No matter what sport you’ve been around, you’ve probably heard it said: A W is a W. An ugly win counts just as much in the record books.
But the opposite isn’t necessarily true, and the Penn women’s basketball team recorded a pretty good loss Friday night to an excellent Saint Joseph’s squad, 68-57, at the Palestra.
For context, look back a year and a day to the last time the two teams met: a 77-49 blowout for the Hawks on their way to a 28-win season (and a Big 5 championship). If anything, the Hawks are stronger this year, while the Quakers are trying to compensate for the loss of All-Ivy forward Jordan Obi to graduation and spark plug guard Ese Ogbevire to injury.
This year’s team from Hawk Hill is as good as promised: deadly from outside to open up the floor, sharp with the passes to catch the open player for a backdoor play, with the height and strength to dominate the boards. Saint Joseph’s recorded assists on a remarkable 20 of its 23 baskets. Penn coach Mike McLaughlin has described the Hawks as a top-30 team this year bound for the NCAA Tournament, and nothing that happened Friday night suggested otherwise. It led wire to wire, starting with a three from guard Mackenzie Smith, working that to 12-4 on a Talya Brugler three, eventually building a 39-29 halftime lead on 13-for-30 shooting, including 6-for-11 on threes.
Two Hawks forwards had double-doubles for the night: Brugler with 21 points and 11 rebounds, and Laura Ziegler with 16 and 12 — plus seven assists. (Ziegler, a 6-foot-2 Danish import, noted that she was a point guard until she came to the U.S. for college.)
But Penn never folded and kept things respectably close. A three by freshman guard Sarah Miller pulled the Quakers within six points early in the fourth quarter, but the Hawks responded over the next four-plus minutes with an 11-point run. Penn couldn’t squeeze the gap to single digits for the rest of the game.
Penn freshman forward Katie Collins, in just her fourth college game, was in for the full 40 minutes in a physical contest with bigger, stronger opponents and collected eight points (including a pair of threes). Senior Stina Almqvist played for a few seconds less for team highs of 21 points, nine rebounds and three assists. Point guard Mataya Gayle, scoreless in the first half, kept attacking the basket and came back with 13 points in the second.
McLaughlin noted some lessons for his young team. He’d wanted Collins and Almqvist to try for more threes. He thought the Penn guards could have scrambled for more rebounds on the floor. (The Hawks took the battle of the boards, 43-31.)
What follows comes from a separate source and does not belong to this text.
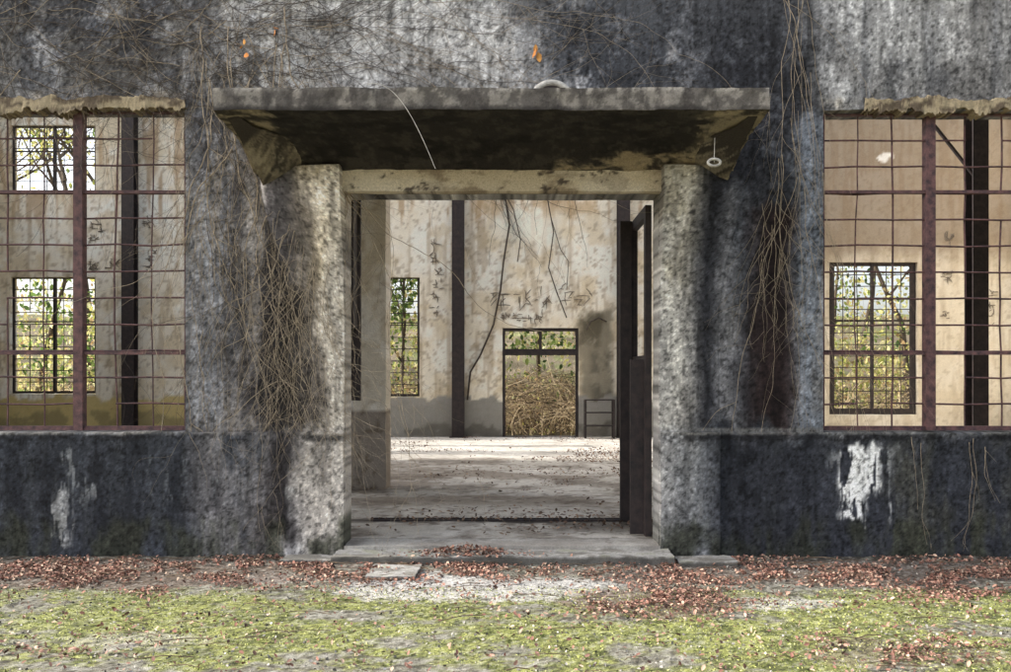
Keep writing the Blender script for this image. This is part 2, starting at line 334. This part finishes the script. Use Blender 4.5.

“I’m a competitor. They are. We all want to win basketball games,” McLaughlin told reporters afterward. “But I’m satisfied when the team competes. And I’m satisfied in that regard tonight, because our kids competed here on the Palestra floor. Were we good enough? We were not. Were they better? Yes, they were. I can acknowledge all that, but I’m proud of a group that competes regardless of what ends up happening.”
Penn (3-1) plays another Big 5 rival Wednesday with a trip to Villanova. Saint Joseph’s (3-0) has a much longer road trip: on Wednesday to Southern Utah, and two nights later at the University of Utah, which embarrassed the Hawks on Hawk Hill last year in the schools’ first meeting.
Villanova’s clash with Penn will mark its third straight game against Ivy competition. The Wildcats fell at Princeton, 70-61, Wednesday before pulling out a 68-67 win over Columbia at Finneran Pavilion Saturday.